According to the United Nations High Commissioner for Refugees, there are more than 43 million refugees worldwide. Most of those currently seeking asylum in Germany are from Iraq, Afghanistan, Iran or Kosovo. Every year, several hundred underage refugees enter Germany without their parents. 

 

For a long time, each EU country interpreted the right of asylum individually, but in 1999, the EU countries decided to create a unified asylum system. In Germany, the right to seek asylum from political persecution is a statutory part of the Basic Law: Article 16 stipulates that persons persecuted on political grounds have a legally enforceable right of asylum. Persecution must be politically motivated and instigated by a state or its agencies. 

 

Refugees wishing to achieve asylum status will, in almost all cases, have to make an application for asylum.

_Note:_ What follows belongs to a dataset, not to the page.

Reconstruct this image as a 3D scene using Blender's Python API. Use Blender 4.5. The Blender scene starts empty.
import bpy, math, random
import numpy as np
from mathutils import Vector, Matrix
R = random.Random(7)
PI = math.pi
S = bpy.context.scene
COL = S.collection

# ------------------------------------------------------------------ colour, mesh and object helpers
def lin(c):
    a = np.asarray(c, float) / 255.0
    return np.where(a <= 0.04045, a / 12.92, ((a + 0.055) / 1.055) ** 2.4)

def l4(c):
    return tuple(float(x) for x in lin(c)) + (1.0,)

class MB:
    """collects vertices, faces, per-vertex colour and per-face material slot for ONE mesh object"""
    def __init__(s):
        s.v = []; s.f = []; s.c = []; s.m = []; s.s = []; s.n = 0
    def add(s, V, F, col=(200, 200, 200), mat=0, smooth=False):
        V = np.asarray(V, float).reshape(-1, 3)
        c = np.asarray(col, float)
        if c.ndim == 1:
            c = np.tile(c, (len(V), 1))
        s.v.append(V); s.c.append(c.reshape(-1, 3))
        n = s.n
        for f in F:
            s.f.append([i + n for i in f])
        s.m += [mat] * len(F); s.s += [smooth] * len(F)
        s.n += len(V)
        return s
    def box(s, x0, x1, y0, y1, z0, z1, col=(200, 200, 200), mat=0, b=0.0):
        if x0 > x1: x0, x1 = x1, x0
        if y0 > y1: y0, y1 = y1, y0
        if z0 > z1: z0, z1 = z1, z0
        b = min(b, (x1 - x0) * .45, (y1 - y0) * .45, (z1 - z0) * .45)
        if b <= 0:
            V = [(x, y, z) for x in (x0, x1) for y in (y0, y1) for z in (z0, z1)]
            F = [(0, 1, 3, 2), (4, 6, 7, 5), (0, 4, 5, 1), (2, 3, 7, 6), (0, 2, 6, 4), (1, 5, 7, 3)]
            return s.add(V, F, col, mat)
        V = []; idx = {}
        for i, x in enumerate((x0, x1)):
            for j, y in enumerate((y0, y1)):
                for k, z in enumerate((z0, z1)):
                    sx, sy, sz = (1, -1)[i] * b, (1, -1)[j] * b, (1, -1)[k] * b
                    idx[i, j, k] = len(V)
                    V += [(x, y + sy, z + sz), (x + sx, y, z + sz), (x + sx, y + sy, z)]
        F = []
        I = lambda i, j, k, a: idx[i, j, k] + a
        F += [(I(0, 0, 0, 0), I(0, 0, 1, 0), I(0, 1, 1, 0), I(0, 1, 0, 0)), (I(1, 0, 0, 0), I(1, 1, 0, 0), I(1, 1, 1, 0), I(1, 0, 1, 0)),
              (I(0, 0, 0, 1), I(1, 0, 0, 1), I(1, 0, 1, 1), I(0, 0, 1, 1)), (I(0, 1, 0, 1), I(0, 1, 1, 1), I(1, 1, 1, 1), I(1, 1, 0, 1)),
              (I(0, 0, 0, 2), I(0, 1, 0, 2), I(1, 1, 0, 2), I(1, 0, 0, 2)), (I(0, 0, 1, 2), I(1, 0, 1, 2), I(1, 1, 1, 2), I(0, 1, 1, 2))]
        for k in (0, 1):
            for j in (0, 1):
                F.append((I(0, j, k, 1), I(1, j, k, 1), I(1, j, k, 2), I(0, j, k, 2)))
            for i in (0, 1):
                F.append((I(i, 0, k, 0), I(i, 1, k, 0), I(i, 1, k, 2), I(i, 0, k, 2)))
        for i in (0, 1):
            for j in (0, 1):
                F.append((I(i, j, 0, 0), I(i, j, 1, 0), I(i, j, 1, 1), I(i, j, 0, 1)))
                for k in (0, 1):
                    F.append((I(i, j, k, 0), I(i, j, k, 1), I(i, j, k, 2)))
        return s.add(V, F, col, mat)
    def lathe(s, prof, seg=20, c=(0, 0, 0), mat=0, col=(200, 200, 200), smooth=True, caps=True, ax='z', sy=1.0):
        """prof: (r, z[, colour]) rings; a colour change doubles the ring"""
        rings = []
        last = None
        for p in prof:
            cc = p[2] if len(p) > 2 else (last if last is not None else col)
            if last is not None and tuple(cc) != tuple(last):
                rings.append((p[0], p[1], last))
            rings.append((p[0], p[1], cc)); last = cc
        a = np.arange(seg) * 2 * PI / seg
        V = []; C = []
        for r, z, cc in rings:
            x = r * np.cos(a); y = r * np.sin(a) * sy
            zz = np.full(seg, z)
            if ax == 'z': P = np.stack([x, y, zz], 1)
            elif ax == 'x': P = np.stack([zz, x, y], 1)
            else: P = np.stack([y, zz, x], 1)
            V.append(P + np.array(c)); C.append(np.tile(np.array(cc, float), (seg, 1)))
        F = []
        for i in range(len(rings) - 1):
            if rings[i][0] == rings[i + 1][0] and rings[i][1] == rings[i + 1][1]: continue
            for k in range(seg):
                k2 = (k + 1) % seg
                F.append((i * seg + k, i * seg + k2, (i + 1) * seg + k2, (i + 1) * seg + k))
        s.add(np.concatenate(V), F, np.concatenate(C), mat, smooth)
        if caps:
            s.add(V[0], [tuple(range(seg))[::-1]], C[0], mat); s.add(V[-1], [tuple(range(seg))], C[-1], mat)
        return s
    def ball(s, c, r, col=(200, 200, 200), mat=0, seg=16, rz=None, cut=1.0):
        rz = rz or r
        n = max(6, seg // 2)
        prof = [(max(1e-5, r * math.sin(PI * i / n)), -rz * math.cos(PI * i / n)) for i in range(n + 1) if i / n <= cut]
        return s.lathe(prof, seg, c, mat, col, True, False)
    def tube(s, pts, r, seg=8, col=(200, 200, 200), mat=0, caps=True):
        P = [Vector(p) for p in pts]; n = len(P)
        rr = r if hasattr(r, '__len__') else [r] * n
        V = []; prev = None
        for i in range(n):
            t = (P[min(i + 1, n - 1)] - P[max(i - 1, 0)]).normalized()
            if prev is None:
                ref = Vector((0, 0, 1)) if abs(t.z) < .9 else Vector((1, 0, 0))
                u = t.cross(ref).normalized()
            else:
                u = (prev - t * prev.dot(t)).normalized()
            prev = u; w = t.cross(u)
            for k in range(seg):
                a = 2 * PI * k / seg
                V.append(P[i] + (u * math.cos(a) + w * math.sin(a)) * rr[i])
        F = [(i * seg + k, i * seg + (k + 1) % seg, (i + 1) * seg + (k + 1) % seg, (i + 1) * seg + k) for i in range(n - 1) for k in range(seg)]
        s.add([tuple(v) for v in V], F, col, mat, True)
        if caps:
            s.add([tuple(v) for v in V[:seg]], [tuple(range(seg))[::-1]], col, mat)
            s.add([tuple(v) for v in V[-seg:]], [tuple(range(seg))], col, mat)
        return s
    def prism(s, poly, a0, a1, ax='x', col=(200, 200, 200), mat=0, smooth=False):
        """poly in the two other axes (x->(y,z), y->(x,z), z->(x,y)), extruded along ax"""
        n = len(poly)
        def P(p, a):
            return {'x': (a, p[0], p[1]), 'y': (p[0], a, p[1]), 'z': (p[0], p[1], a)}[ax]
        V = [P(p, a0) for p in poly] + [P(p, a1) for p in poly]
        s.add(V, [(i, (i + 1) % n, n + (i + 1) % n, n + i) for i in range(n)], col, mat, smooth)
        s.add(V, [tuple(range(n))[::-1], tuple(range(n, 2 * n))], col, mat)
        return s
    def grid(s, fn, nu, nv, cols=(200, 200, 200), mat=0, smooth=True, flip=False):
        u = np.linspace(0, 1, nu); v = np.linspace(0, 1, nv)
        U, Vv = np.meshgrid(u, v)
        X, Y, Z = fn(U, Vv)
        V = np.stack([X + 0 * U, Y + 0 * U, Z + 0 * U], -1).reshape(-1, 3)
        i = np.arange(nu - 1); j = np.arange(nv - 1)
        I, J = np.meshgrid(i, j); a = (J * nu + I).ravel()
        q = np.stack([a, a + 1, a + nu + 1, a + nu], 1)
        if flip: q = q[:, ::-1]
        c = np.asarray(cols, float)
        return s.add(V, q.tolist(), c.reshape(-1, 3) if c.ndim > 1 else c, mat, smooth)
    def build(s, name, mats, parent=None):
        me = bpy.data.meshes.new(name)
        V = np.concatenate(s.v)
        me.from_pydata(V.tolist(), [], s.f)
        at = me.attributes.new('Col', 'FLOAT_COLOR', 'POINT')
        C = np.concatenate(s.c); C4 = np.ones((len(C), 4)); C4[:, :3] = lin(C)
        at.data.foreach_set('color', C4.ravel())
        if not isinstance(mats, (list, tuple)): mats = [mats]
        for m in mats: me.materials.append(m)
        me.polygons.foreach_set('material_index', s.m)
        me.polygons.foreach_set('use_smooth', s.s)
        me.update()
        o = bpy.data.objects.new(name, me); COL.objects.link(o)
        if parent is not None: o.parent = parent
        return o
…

In Germany, asylum applications are dealt with by the Federal Office for Migration and Refugees (BAMF) and the interview at BAMF is the most important part of the asylum application process.

 

What about underage refugees?

Young people under the age of 16 are usually placed into care facilities for young people and are appointed a legal guardian. Many of the Federal States conduct a so-called “clearing process” to establish the reasons for seeking asylum, whether or not there are still relatives and what choices are available in Germany.

 

The Aliens Act states that young people aged 16 and 17 are “capable of acting”, meaning they are regarded as adults. They often have no legal guardian, are placed in reception centres and required to handle the asylum application process on their own. As this contradicts the stipulations of the UN-Convention on the Rights of the Child, an amendment of the law in 2005 means that 16-and-17-year-olds will at least be placed into care facilities for young people.